A Nanaimo-based landscaping firm benefiting from Campbell River’s building boom is “paying it forward” to the city’s homeless.

Easy Living Landscaping did the gardening around the recently-opened Rose Harbour apartment complex and crews are presently busy working on the downtown revitalization project.

“We’re quite involved in the community in Nanaimo and lately we’ve been doing a lot of work in Campbell River, and we wanted to give back a little,” says owner Rob Muir, who noted that most of the local workers are Campbell River residents.

What seems a little to some is a lot to others and Pastor Art van Holst was thrilled when Muir said his company would donate the fuel to run the city’s new safe shelter for homeless people.

“We’re committed to help,” says Muir.

It costs $30 a day to buy diesel to fuel the furnace in the 16-bed shelter – a highly-modified shipping container – located beside the downtown firehall.

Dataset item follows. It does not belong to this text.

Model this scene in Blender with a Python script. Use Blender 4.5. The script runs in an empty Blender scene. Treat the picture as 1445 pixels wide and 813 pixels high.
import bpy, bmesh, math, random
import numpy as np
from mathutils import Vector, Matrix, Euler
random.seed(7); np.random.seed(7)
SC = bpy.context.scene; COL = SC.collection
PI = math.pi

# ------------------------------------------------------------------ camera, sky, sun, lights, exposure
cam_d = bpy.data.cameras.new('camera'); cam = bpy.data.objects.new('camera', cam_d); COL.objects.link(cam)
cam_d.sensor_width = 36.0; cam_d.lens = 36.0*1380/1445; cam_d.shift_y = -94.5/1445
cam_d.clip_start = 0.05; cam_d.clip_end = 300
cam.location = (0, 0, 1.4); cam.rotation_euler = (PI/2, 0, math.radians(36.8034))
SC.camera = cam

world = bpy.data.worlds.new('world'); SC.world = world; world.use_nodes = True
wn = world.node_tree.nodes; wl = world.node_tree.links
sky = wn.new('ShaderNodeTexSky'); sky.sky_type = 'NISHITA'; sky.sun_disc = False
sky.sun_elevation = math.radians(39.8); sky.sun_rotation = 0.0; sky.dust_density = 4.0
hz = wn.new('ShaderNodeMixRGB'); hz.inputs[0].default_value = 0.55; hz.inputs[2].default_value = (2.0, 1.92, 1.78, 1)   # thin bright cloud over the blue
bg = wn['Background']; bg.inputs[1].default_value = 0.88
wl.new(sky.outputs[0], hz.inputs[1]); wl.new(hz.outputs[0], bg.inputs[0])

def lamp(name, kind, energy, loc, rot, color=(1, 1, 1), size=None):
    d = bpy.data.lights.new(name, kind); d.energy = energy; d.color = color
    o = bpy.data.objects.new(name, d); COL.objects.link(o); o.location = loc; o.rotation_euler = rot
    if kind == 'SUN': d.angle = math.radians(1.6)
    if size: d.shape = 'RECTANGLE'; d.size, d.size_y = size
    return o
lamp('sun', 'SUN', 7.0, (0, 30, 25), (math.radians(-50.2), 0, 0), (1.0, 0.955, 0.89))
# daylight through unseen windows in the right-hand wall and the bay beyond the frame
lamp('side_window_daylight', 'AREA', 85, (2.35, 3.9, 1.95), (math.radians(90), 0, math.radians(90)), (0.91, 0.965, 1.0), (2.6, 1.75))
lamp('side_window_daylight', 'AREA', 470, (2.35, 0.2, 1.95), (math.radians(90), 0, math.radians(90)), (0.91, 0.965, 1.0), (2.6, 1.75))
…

For Pastor Art van Holst of the Radiant Life Community Church, which manages the shelter and also feeds the homeless twice daily, the donation was a godsend. The church had been actively seeking sponsors to contribute the $30 a day, but now Easy Living Landscaping is prepared to donate and drop off the diesel for the rest of the winter.

“What a blessing,” says van Holst.

But the giving didn’t stop there as students from Southgate Middle School dropped off 120 gifts for those who are less fortunate.

The students hand-decorated each bag with Christmas themes and filled them with treats and grooming supplies.

“We truly appreciate what they’ve done. It’s very positive,” says van Holst.